#### Task objective
Include in the output exactly the lines from the opening of the data through the line containing "def V(*a): return Vector(a)", and nothing more.

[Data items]
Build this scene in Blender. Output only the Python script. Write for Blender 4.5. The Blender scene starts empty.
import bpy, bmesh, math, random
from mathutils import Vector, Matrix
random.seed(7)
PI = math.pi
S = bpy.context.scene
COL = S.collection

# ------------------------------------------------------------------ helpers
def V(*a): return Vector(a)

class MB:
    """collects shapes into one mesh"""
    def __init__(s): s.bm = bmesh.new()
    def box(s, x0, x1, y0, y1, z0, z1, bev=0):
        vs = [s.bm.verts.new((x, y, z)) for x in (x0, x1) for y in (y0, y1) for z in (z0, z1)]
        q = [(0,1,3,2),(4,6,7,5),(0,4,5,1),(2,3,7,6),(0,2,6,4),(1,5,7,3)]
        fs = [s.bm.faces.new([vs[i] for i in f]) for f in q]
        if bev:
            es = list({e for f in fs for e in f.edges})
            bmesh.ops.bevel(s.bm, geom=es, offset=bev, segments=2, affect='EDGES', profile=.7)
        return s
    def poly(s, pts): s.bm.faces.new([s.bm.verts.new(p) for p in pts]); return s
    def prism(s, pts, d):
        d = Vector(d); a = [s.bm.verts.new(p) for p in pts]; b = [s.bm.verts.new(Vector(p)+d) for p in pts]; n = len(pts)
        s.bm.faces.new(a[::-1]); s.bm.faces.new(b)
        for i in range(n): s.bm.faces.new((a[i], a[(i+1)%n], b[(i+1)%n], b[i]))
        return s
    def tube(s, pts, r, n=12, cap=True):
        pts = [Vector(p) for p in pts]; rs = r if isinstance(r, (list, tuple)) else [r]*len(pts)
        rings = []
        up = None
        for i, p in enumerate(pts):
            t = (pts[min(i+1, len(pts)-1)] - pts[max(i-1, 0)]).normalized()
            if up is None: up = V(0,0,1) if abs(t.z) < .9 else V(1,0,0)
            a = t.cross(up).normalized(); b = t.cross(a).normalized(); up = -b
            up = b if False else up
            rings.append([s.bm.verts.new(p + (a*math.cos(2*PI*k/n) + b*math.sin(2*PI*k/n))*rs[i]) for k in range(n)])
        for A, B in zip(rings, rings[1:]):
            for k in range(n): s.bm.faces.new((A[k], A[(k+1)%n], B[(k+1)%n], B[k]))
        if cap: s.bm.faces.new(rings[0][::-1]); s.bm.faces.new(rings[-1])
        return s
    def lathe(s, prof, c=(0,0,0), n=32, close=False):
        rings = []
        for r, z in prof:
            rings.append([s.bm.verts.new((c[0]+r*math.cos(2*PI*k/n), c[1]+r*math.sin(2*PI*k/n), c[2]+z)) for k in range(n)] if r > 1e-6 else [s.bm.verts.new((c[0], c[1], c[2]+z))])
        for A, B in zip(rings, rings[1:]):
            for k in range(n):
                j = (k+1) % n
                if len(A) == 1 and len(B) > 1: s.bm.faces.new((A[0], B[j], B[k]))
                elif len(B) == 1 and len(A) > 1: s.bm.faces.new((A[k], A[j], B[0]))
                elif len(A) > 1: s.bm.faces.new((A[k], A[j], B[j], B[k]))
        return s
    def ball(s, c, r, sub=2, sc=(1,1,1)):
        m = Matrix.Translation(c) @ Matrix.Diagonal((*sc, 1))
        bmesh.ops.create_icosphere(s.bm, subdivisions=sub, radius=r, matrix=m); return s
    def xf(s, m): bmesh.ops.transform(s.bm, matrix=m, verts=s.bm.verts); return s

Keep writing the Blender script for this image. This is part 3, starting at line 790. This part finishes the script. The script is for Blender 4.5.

#### Exercise answer
Build this scene in Blender. Output only the Python script. Write for Blender 4.5. The Blender scene starts empty.
import bpy, bmesh, math, random
from mathutils import Vector, Matrix
random.seed(7)
PI = math.pi
S = bpy.context.scene
COL = S.collection

# ------------------------------------------------------------------ helpers
def V(*a): return Vector(a)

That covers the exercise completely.